Yes, indeed, this is very interesting. I guess whatever I'm doing
with all this is going to be moot once we all move to P6's. ;)
By the way, I assume the external clock of the 200MHz P6 is 66MHz, is
this correct? The memory copy speed of this machine seems to be
slower than the Triton-based P5-133 that we have (see below). Do you
know where the "B-step" Orion stands on the maturity curve, in terms
of memory access speed?
Bruce:
* Why not? :-) It should be possible to use the fpu after saving and
* restoring the FP registers reentrantly.
^^^^^^^^^^^
Yeah, we were running into problems with this. Can you tell us how to
do it? ;)
* >We've got 67MB/s on the 133MHz Pentium + Triton here. Wow.
*
* Same here. An FP method seems to be the fastest way of bzeroing
* uncached memory too. I get about 150MB/sec for an FP based bzero and
* about 85MB/sec (max) for all reasonable integer register based versions.
I see. By the way, we tried unrolling the loops even more, and
actually got up to 80MB/s for FP and 60MB/s for integer registers
(this is for bcopy).
I put the results on our machines as well as others on
http://stampede.cs.berkeley.edu/~asami/Td/bcopy.html
please take a look. If you would want to contribute, please grab
ftp://stampede.cs.berkeley.edu/pub/bcopy/bcopy-960507.tar.gz
and follow the instructions.
Here is a brief summary:
Name | CPU | Chipset | bcopy speed (MB/s)

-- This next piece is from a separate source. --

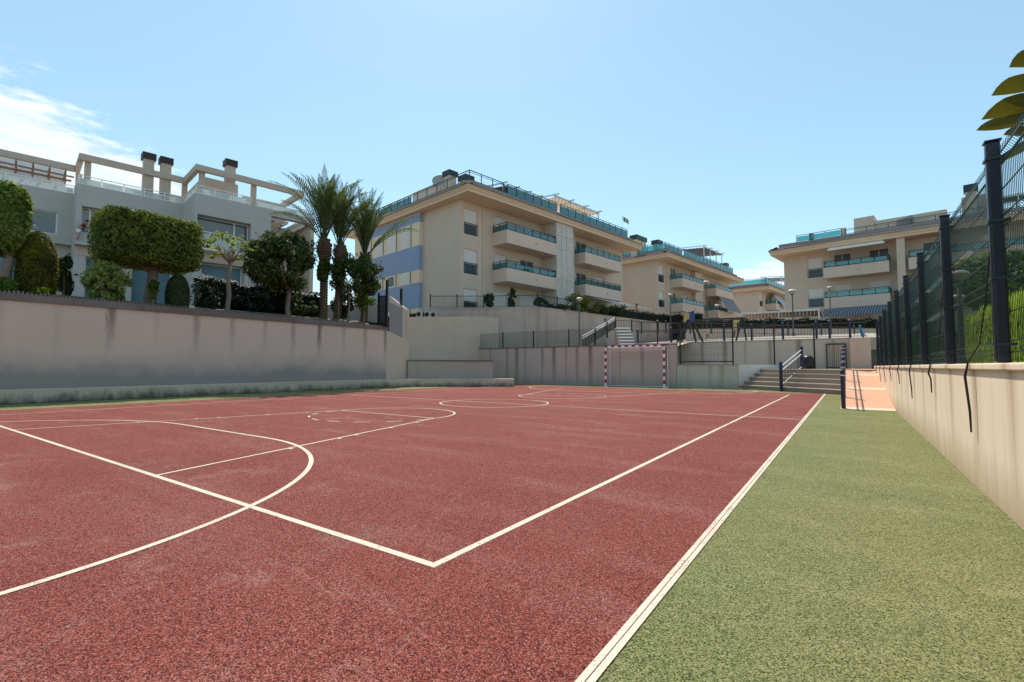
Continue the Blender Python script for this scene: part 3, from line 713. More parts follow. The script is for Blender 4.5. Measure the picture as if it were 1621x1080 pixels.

| | | libc unrolled-int unrolled-FP
-----------+---------+---------+-------------------------------
Wayne's | P6-200 | Orion-B | 47 36- 36-
Garrett's | P6-150 | Orion-? | 26 27= 27=
luke | P5-133 | Triton | 40 60 80
obiwan | P5-100 | SiS | 23 29 45
stampede | P5-90 | Neptune | 22 23= 44
Marc's | P5-90 | Pluto | 20 20= 32
Kenneth's | 486-100 | SiS | 10 10= 8-
"=" means it's not much faster than libc, "-" means it's slower than
libc. It's pretty clear that the FP trick only helps for Pentiums.